■ SHORT TASK
Your task is to locate every line holding the string "picture" and to copy each of them.

■ RAW DATA
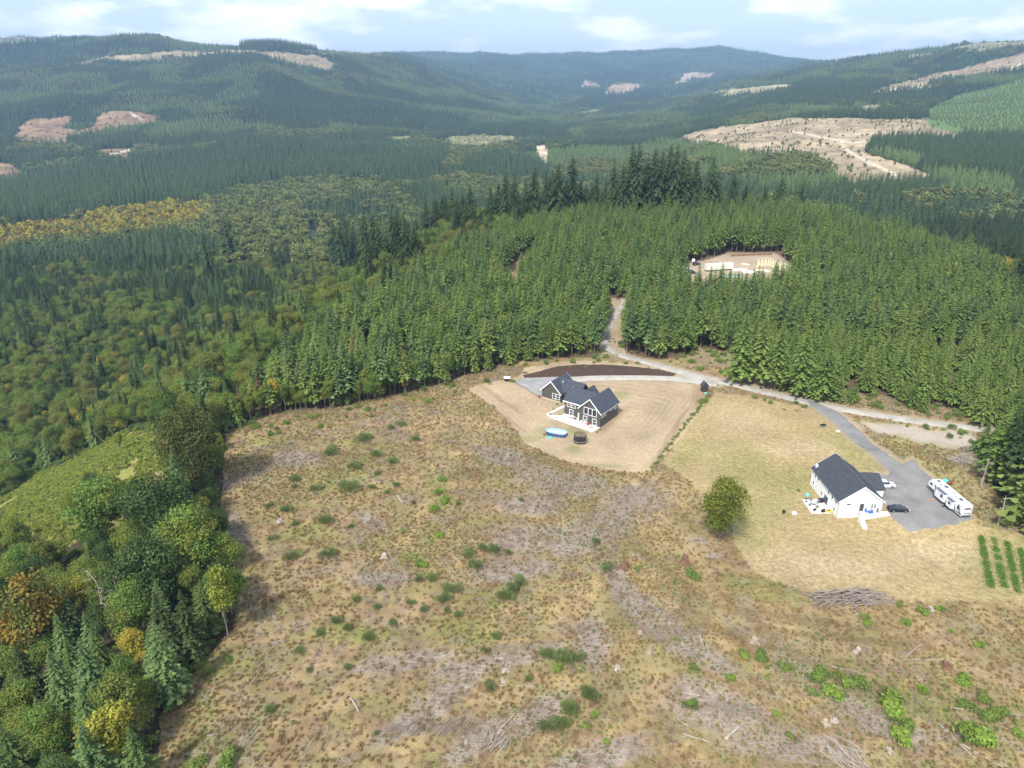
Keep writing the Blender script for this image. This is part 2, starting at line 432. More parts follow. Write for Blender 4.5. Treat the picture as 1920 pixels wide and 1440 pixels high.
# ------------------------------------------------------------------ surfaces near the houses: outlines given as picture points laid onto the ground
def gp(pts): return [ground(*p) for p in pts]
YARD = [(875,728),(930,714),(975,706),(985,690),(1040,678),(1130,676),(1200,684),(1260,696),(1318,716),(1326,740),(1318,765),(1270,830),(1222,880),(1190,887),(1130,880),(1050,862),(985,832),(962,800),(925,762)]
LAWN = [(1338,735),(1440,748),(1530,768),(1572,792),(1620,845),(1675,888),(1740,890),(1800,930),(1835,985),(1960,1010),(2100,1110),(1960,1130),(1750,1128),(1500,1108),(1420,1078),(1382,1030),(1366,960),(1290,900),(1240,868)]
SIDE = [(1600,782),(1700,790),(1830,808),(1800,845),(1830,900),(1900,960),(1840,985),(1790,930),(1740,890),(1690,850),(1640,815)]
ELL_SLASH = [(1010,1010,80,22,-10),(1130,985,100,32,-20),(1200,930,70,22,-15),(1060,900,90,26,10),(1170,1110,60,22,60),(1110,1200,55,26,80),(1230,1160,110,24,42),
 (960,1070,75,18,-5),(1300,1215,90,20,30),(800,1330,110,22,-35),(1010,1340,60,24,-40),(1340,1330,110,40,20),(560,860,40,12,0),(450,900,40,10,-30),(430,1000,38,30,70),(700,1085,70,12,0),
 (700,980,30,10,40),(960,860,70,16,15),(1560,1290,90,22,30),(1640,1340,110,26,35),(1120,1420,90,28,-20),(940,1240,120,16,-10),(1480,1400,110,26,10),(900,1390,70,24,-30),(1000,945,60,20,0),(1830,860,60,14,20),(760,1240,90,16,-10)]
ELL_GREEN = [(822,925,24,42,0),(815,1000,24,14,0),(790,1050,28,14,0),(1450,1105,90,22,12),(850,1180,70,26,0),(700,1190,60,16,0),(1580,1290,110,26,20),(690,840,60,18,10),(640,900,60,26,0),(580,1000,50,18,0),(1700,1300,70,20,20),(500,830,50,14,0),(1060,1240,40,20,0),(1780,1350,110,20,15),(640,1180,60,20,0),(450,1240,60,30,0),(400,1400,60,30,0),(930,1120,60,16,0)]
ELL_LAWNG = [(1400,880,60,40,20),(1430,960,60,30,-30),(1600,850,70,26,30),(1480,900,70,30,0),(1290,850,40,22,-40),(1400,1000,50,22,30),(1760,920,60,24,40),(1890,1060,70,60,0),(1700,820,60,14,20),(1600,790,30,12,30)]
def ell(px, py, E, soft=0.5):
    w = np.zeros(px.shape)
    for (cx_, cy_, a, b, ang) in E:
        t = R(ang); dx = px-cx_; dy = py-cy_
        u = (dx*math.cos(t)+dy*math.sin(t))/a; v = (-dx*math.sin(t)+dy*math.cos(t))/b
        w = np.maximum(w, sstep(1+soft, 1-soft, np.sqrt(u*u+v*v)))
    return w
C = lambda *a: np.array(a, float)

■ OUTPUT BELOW
Keep writing the Blender script for this image. This is part 2, starting at line 432. More parts follow. Write for Blender 4.5. Treat the picture as 1920 pixels wide and 1440 pixels high.
# ------------------------------------------------------------------ surfaces near the houses: outlines given as picture points laid onto the ground